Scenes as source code
┄┄┄┄┄┄

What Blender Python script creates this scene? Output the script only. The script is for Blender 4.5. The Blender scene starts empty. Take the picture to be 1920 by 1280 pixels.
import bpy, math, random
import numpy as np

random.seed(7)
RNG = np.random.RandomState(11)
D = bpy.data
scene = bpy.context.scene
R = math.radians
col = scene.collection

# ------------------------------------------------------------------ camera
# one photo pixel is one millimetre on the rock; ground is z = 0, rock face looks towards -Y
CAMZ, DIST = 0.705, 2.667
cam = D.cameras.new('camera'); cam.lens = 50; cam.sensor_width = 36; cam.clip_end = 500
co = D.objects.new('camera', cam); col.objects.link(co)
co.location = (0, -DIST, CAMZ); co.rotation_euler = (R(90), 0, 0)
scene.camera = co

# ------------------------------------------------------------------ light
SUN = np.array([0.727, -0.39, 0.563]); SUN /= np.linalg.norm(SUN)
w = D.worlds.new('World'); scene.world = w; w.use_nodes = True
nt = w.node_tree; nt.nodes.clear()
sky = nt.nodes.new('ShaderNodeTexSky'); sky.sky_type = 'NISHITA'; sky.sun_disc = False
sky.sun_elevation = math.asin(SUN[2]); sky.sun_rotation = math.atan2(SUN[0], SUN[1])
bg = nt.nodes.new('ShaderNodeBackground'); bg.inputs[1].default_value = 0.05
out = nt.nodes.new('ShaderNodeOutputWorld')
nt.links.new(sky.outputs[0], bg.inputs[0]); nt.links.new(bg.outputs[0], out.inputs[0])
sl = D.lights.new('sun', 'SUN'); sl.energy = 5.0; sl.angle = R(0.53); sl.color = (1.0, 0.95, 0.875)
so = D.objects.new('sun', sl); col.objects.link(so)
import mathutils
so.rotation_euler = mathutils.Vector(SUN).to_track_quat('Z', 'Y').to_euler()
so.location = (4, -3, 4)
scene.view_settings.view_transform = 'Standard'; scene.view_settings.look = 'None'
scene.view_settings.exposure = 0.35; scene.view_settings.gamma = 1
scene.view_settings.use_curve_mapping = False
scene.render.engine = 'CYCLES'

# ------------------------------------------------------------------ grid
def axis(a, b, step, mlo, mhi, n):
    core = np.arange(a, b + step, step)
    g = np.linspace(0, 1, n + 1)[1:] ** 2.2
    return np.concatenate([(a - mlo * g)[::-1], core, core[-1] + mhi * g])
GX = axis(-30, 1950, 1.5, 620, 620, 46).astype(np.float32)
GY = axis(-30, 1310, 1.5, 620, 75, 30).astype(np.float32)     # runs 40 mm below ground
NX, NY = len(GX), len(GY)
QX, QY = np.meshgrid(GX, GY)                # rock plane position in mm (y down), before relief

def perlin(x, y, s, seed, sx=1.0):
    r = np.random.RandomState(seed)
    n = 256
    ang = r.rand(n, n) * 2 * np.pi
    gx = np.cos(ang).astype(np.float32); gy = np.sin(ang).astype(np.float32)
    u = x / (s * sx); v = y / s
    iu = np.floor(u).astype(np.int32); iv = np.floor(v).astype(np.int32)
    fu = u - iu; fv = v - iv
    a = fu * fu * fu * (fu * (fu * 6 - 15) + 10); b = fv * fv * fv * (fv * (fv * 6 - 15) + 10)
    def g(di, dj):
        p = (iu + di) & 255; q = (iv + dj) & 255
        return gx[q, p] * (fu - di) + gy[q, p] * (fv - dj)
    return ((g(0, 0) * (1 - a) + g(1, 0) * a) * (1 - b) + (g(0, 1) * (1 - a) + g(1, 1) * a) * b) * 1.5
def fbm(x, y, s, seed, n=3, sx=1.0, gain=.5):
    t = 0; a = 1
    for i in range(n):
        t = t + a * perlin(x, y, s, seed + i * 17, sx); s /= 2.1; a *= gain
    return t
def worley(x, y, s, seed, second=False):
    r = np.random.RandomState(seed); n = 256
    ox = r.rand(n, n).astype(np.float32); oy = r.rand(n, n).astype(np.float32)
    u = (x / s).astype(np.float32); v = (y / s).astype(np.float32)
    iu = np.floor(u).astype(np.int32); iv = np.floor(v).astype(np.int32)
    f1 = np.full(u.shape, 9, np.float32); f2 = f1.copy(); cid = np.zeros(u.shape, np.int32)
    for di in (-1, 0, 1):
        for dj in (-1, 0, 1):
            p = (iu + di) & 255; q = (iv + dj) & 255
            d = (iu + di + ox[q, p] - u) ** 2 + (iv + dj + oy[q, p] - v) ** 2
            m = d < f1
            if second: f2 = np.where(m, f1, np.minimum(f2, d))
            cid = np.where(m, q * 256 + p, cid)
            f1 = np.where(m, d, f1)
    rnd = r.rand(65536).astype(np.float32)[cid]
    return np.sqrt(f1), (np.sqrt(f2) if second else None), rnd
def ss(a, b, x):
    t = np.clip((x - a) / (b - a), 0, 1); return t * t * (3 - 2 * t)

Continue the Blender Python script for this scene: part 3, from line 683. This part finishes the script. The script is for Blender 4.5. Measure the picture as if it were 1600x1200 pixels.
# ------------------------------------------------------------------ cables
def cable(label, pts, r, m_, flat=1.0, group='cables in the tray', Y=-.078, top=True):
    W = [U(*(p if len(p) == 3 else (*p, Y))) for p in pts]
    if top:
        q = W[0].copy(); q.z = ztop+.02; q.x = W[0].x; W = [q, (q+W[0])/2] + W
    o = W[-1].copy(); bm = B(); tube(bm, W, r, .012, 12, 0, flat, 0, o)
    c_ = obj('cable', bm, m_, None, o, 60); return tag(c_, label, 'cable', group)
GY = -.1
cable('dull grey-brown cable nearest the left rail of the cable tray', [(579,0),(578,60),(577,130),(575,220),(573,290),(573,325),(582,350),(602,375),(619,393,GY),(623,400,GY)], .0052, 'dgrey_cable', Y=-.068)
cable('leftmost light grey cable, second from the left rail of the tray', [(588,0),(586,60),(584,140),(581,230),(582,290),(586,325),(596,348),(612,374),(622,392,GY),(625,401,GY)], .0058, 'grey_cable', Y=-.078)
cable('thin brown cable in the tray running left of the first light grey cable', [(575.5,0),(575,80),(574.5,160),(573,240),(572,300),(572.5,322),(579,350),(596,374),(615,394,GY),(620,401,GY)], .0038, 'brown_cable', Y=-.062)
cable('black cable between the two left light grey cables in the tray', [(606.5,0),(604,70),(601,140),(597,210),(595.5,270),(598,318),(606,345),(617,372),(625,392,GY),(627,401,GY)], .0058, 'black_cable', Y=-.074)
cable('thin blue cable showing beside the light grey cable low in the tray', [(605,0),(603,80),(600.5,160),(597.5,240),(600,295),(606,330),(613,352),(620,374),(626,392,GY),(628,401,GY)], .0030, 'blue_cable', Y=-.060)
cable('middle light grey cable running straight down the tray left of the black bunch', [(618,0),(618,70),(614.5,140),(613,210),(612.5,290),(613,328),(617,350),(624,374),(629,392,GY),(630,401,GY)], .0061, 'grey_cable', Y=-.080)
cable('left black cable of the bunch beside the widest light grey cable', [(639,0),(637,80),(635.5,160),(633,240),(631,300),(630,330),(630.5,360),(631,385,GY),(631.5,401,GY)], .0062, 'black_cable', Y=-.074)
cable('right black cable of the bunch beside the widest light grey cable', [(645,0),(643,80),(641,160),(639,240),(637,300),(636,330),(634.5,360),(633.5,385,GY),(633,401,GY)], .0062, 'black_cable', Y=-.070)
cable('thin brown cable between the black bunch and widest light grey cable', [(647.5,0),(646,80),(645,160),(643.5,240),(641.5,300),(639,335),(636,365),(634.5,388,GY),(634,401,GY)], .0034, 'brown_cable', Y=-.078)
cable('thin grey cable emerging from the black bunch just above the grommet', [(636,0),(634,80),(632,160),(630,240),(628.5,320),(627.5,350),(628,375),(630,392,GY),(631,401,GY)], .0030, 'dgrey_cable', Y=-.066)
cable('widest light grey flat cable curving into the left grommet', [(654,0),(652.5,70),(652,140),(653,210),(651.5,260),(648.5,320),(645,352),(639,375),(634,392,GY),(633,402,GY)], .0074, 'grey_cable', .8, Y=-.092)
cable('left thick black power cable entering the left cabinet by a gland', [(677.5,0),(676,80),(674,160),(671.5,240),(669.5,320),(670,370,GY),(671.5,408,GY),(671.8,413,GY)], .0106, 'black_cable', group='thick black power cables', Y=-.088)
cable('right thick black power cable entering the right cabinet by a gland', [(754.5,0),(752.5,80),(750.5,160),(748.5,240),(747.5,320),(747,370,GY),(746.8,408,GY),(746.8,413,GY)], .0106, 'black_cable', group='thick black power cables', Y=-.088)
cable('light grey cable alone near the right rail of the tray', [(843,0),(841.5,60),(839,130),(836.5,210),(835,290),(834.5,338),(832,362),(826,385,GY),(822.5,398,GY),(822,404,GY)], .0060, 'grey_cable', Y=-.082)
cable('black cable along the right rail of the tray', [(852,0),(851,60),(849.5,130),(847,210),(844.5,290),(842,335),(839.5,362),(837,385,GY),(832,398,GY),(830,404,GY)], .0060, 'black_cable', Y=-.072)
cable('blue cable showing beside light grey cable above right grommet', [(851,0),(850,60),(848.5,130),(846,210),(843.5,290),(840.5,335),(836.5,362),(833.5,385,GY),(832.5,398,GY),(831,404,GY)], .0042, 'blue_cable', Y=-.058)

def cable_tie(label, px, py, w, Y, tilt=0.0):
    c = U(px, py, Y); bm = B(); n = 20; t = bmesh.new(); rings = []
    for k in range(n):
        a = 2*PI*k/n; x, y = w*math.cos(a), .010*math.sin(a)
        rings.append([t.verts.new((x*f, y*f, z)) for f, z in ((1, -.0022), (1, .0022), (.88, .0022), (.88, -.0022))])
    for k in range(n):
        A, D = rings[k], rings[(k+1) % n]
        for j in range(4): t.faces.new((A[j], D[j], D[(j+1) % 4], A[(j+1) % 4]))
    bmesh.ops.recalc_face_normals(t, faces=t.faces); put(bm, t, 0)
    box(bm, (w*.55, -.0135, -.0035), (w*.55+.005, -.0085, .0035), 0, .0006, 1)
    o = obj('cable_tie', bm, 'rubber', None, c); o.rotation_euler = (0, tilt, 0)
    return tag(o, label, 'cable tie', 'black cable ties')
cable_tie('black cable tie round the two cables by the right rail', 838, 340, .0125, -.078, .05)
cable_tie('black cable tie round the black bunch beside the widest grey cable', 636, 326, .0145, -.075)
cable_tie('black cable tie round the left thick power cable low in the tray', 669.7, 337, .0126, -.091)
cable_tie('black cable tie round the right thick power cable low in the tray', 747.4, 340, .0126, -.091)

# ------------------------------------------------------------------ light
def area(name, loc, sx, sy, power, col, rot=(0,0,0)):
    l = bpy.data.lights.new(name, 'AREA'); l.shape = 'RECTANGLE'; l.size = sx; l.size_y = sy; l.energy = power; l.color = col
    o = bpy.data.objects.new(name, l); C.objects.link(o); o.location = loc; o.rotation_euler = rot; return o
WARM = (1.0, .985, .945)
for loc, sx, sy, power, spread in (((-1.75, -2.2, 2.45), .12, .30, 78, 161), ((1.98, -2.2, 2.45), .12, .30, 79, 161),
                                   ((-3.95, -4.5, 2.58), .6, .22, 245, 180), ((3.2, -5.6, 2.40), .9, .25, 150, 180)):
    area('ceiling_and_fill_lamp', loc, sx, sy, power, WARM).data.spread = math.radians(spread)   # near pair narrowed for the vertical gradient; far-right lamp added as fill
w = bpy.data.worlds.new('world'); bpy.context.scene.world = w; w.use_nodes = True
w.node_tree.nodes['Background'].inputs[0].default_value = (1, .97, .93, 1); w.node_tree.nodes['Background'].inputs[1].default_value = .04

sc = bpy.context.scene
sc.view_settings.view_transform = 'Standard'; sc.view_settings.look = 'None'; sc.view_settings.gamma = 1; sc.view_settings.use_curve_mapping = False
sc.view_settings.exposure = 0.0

┄┄┄┄┄┄

> _WRITTEN PROBLEM_: Without changing anything, quote the lines from the top of the data to the line that contains "col = scene.collection", including that line.

> _THE ANSWER_:
What Blender Python script creates this scene? Output the script only. The script is for Blender 4.5. The Blender scene starts empty. Take the picture to be 1920 by 1280 pixels.
import bpy, math, random
import numpy as np

random.seed(7)
RNG = np.random.RandomState(11)
D = bpy.data
scene = bpy.context.scene
R = math.radians
col = scene.collection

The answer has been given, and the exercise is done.